C’est un faux procès qui est fait à ce texte : la violence, elle est policière et étatique. Il suffit d’être clair sur sa position au sein des manifs (contrairement au service d’ordre de l’intersyndicale). Les manifestant.e.s savent faire la part des choses, reconnaissent les photographes qui sont avec eux, et ceux qui sont contre eux. Les camarades qui shootent savent qu’ils seront mieux protégés par le cortège que derrière la ligne de CRS et de BACeux.
Le texte, malgré ces défauts, aura permis de lancer le débat sur la pratique de l’image au sein des manifestations. Nombreuses et nombreux sont les photographes et vidéastes qui se posent déjà ces questions-là. D’autres s’en dispensent, se cachant derrière un simulacre d’objectivité et des arguments éculés.

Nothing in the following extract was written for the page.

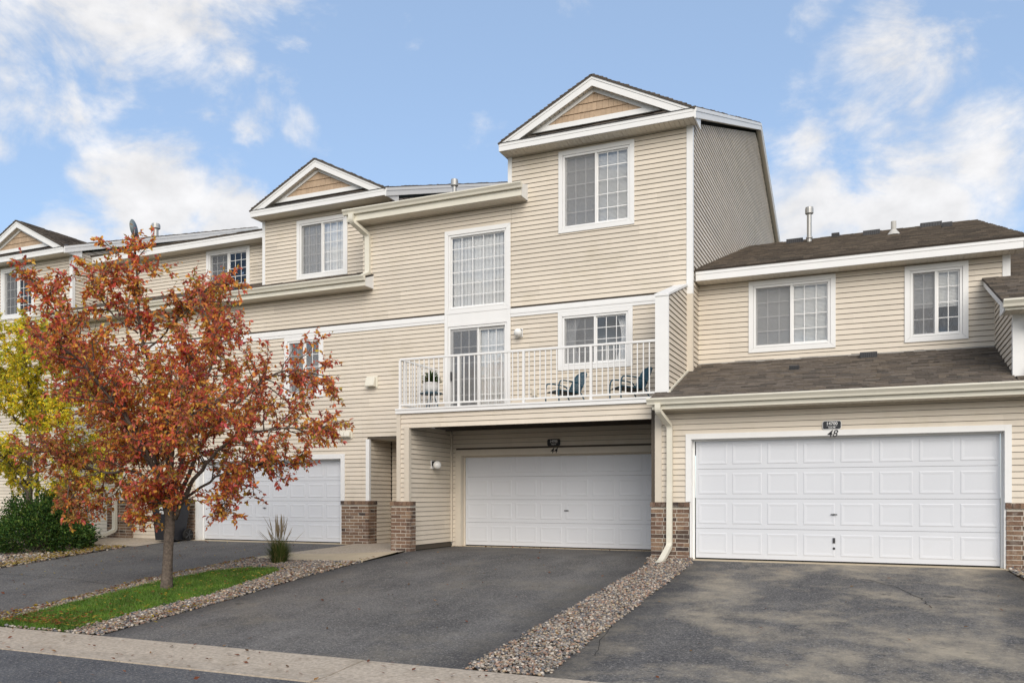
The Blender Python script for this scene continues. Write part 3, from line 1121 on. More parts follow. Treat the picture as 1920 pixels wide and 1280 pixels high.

On peut déjà en démonter quelques uns :
- Oui les flics vont chercher sur les réseaux sociaux les photos, de bien meilleure qualité que les images de drones, de caméra de surveillance ou les caméscopes sur perche de la préfecture.
- Non ce n’est pas aux manifestants de « bien se cagouler », ou alors il faudra penser à « bien protéger » sa caméra.
Il y aurait beaucoup d’autres choses à dire, en commençant par celles et ceux pour qui la répression se traduit en prison ferme.
La discussion peut être ouverte. De visu.